**GIVEN REQUEST:**
Take the lines from the head of the listing through the one bearing "MB().box((bw / 2, -.001, bh" and copy them exactly, leaving every picture out.

**RECORDED INFORMATION:**
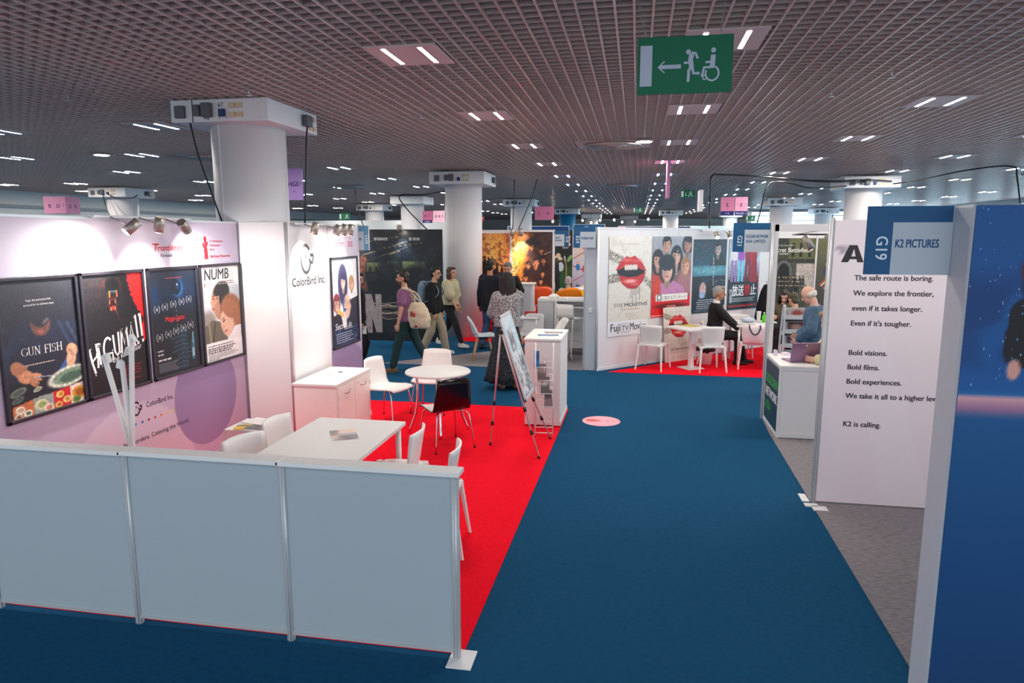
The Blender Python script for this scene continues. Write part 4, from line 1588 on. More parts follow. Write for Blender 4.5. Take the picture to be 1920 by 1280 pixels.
a.blotch((90, 92, 104), 12, .55, 3, .7, mask=sm(.45, .6, a.Y))
a.blotch((240, 240, 244), 10, .6, 7, .7)
a.noise(.15, 40, 2)
a.text('KLON', .10, .13, .06, (240, 246, 248), width=.22, bold=.01)
a.lines(.10, .44, .5, 2, .025, .012, (240, 244, 246), 4)
a.build('poster_print', u, (.025, -.006, .035), back=.003)
mb = MB()
mb.box((bw / 2, -.006, .018), (bw, .02, .036), bev=.004).box((bw / 2, -.006, bh - .018), (bw, .02, .036), bev=.004)
mb.box((.0125, -.006, bh / 2), (.025, .02, bh), bev=.004).box((bw - .0125, -.006, bh / 2), (.025, .02, bh), bev=.004)
mb.build('snap_frame', ALU, u)
MB().box((bw / 2, -.001, bh / 2), (bw - .02, .004, bh - .02)).build('backing', PANEL, u)

# coat stand
t = thing('coat_stand', 'white plastic coat stand with hooked flat arms behind the low partition', 'coat stand', (-3.285, 3.88, 0.006))
MB().lathe([(0, 0), (.19, 0), (.19, .012), (.03, .03), (0, .03)], n=32).build('base', PLASTIC, t)
MB().bar((0, 0, .02), (0, 0, .98), .036, .026, bev=.006).build('stem', PLASTIC, t)
for (dx, dy, zt, hk) in ((-.135, -.02, 1.53, .045), (.025, .05, 1.665, 0), (.03, -.06, 1.50, -.03), (.075, -.02, 1.58, -.045)):
    p0, p1 = V((0, 0, .90)), V((dx, dy, zt + .03))
    mb = MB().bar(p0, p1, .016, .036, bev=.004)
    if hk:
        q = p1 + V((hk * .55, 0, .012))
        r = p1 + V((hk, 0, -.045))
        mb.bar(p1 + V((0, 0, -.005)), q, .034, .012, bev=.003).bar(q, r, .034, .012, bev=.003)
    else:
        mb.bar(p1, p1 + V((.03, 0, -.05)), .034, .012, bev=.003)
    mb.build('hook_arm', PLASTIC, t)


# ================================================================== SPOTLIGHTS ON RAILS
def spot_head(parent, p, d, r=.042, L=.135, power=0, ang=50, lit=True, stem=None, col=(1, .95, .88)):
    """cylindrical spot pointing along d"""
    d = V(d).normalized()
    p = V(p)
    mb = MB()
    mb.cyl(p - d * L * .5, p + d * L * .5, r, n=20)
    for k in range(6):
        q = p - d * L * .05 + d * L * .06 * k
        mb.cyl(q, q + d * .004, r * 1.035, n=20)
    g = mb.build('spot_head', SILVER, parent)
    MB().cyl(p + d * (L * .5), p + d * (L * .5 + .002), r * .86, n=20).build('lens', mat('spot_lens', (255, 246, 232), .4, emit=30 if lit else 2) if lit else mat('spot_lens_dim', (230, 214, 190), .4, emit=2), g)
    if stem is not None:
        MB().tube([p, V(stem)], .008, 6).build('bracket', SILVER, g)
    if power:
        ld = bpy.data.lights.new('spot_beam', 'SPOT')
        ld.energy = power * SPOT
        ld.spot_size = math.radians(ang)
        ld.spot_blend = 1.0
        ld.shadow_soft_size = .03
        ld.color = col
        lo = bpy.data.objects.new('spot_beam', ld)
        COL.objects.link(lo)
        lo.parent = parent
        lo.location = p + d * (L * .5 + .012)
        lo.rotation_euler = d.to_track_quat('-Z', 'Y').to_euler()
    return g


def spot_bar(lab, loc, rz, L, heads, rail=True):
    """rail runs along local x, wall plane y=0, room toward -y"""
    t = thing('spotlight_rail', lab, 'spotlight', loc, rz)
    mb = MB().box((L / 2, -.05, 0), (L, .03, .022), bev=.004)
    for x in (.03, L - .03):
        mb.box((x, -.02, .0), (.03, .06, .03))
    mb.build('rail', ALU, t)
    for (x, y, z, d, pw, an, lit) in heads:
        spot_head(t, (x, y, z), d, power=pw, ang=an, lit=lit, stem=(x, -.055, 0))
    return t


spot_bar('three-headed silver spotlight rail on top of the lavender poster wall', (-4.43, 4.96, 2.50), PI / 2, 1.25,
         [(.18, -.26, -.085, (-.62, .50, -.70), 90, 120, True), (.52, -.26, -.06, (.10, .30, -1), 24, 115, True), (.86, -.26, -.075, (.80, .10, -.62), 46, 115, False)])
spot_bar('silver spotlight rail above the bird logo with one head', (-3.83, 7.18, 2.475), PI / 2, .78, [(.22, -.19, -.05, (.0, .28, -1), 46, 105, False)])
spot_bar('silver spotlight rail with three heads above the selfie poster', (-3.83, 7.98, 2.465), PI / 2, .72,
         [(.02, -.19, -.06, (-.3, .34, -1), 20, 95, True), (.22, -.19, -.05, (.02, .40, -1), 20, 95, True), (.42, -.19, -.05, (.1, .3, -1), 16, 95, True)])

# ================================================================== RIGHT FOREGROUND
t = thing('lightbox_wall', 'large blue snow-scene banner wall at the right edge of the aisle', 'banner', (1.47, 3.40, 0))
BW, BH = 3.0, 2.48
MB().box((BW / 2, .115, BH / 2), (BW, .21, BH), bev=.012).build('frame', GREYPANEL, t)
a = Art(BW, BH - .01, 300, (10, 70, 130))
W = a.W
a.grad([(0, (12, 82, 148)), (.18, (14, 84, 150)), (.335, (10, 88, 156)), (.345, (22, 100, 166)), (.352, (226, 166, 172)), (.374, (160, 112, 150)), (.395, (4, 84, 142)), (.6, (0, 72, 126)), (1, (0, 58, 108))])
a.blotch((8, 54, 112), 14, .55, 4, .7, mask=sm(.1, .16, a.Y) * (1 - sm(.26, .32, a.Y)))
a.ell(.104, .115, .022, .030, (84, 44, 66), soft=.15)
a.ell(.108, .145, .020, .026, (44, 34, 46), soft=.2)
a.ell(.122, .13, .016, .026, (150, 92, 86), soft=.2)
a.pol([(.072, .185), (.085, .168), (.13, .16), (.16, .19), (.16, .30), (.098, .295), (.07, .255)], (22, 20, 28))
a.ell(.082, .235, .014, .05, (20, 18, 26), ang=6)
a.ell(.118, .20, .012, .03, (120, 60, 50), soft=.3)
a.ell(.088, .298, .011, .019, (226, 160, 146), soft=.2)
r = random.Random(8)
for _ in range(260):
    x, y = r.uniform(0, W * .5), r.uniform(0, .34)
    s = r.uniform(.0006, .0018)
    a.vell(x, y, s * .8, s * r.uniform(1, 2.2), r.choice([(90, 150, 206), (70, 130, 190), (130, 176, 220)]), n=8)
a.build('fabric_print', t, (.008, .005, .005), material=PRINT_MATT, back=.006)


def flag_sign(lab, loc, w, h, code, lines, txtw=.5, col=(12, 84, 132), left=True, rz=0.0, th=.3):
    """L-shaped blue flag with a pale plate"""
    t = thing('flag_sign', lab, 'sign', loc, rz)
    a = Art(w, h, bg=col)
    W = a.W
    c1 = .31 * W if left else .0
    pl = (188, 198, 208)
    if left:
        a.vrect(c1, .235, W, 1, pl)
        a.text(code, c1 * .40, .44, .17, (224, 238, 246), rot=90, bold=.01, width=.34)
    else:
        a.vrect(0, .235, W * .69, 1, pl)
        a.text(code, W * .79, .40, .17, (224, 238, 246), rot=90, bold=.01, width=.34)
    x0 = c1 + .05 if left else .05
    for i, s in enumerate(lines):
        hh = .125 if len(lines) == 1 else .115
        a.text(s, x0, .60 + (i - (len(lines) - 1) / 2) * .17, hh, (12, 76, 122), width=txtw * (W * .69 - .1) * (len(s) / max(len(q) for q in lines)) ** .9, bold=.02)
    a.build('sign_print', t, (-w, -.003, 0), material=PRINT_MATT, back=.01)
    MB().box((.0, .0, h / 2), (.012, .02, h)).build('hinge', ALU, t)
    return t


flag_sign('blue and grey flag sign numbered G19 on the big blue banner wall', (1.463, 3.60, 2.155), .375, .325, 'G19', ['K2 PICTURES'], txtw=.84)

t = thing('spotlight', 'silver spotlight on the back edge of the big blue banner wall lighting the lettered wall', 'spotlight', (2.75, 3.62, 2.48))
MB().box((0, .02, -.03), (.05, .06, .06), bev=.005).build('clamp', ALU, t)
MB().tube([(0, .05, -.02), (0, .28, .02)], .009, 8).build('arm', ALU, t)
spot_head(t, (0, .30, -.06), (-.12, 1, -.42), r=.05, L=.16, power=34, ang=110, stem=(0, .28, .02))

# lettered wall
t = thing('lettered_wall', 'pale pink booth wall lettered with bold slogans in black', 'booth wall', (1.60, 6.15, 0))
w2 = 1.96
MB().box((w2 / 2, .02, 1.245), (w2 - .03, .03, 2.45)).build('panel', PANEL, t)
for xx in (.0, .98, 1.96):
    mb = MB().cyl((xx, .02, 0), (xx, .02, 2.49), .021, n=14)
    for k in range(8):
        mb.box((xx + .0215 * math.cos(k * PI / 4), .02 + .0215 * math.sin(k * PI / 4), 1.245), (.006, .006, 2.48), rz=k * PI / 4)
    mb.build('post', ALU, t)
mb = MB().box((-.035, -.07, .005), (.11, .07, .01)).box((.02, -.14, .005), (.12, .10, .01)).box((-.06, .10, .005), (.06, .18, .01))
mb.build('base_foot', PANEL, t)
a = Art(w2 - .04, 2.45, 60, bg=(232, 224, 230))
W = a.W
a.grad([(0, (242, 230, 236)), (1, (238, 222, 230))])
a.pol([(.005, .085), (.04, .085), (.05, .10), (.03, .115)], (170, 156, 170))
dk = (58, 46, 62)
a.pol([(.025, .085), (.09, .085), (.38, 1), (.22, 1)], (240, 232, 238), .35)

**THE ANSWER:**
The Blender Python script for this scene continues. Write part 4, from line 1588 on. More parts follow. Write for Blender 4.5. Take the picture to be 1920 by 1280 pixels.
a.blotch((90, 92, 104), 12, .55, 3, .7, mask=sm(.45, .6, a.Y))
a.blotch((240, 240, 244), 10, .6, 7, .7)
a.noise(.15, 40, 2)
a.text('KLON', .10, .13, .06, (240, 246, 248), width=.22, bold=.01)
a.lines(.10, .44, .5, 2, .025, .012, (240, 244, 246), 4)
a.build('poster_print', u, (.025, -.006, .035), back=.003)
mb = MB()
mb.box((bw / 2, -.006, .018), (bw, .02, .036), bev=.004).box((bw / 2, -.006, bh - .018), (bw, .02, .036), bev=.004)
mb.box((.0125, -.006, bh / 2), (.025, .02, bh), bev=.004).box((bw - .0125, -.006, bh / 2), (.025, .02, bh), bev=.004)
mb.build('snap_frame', ALU, u)
MB().box((bw / 2, -.001, bh / 2), (bw - .02, .004, bh - .02)).build('backing', PANEL, u)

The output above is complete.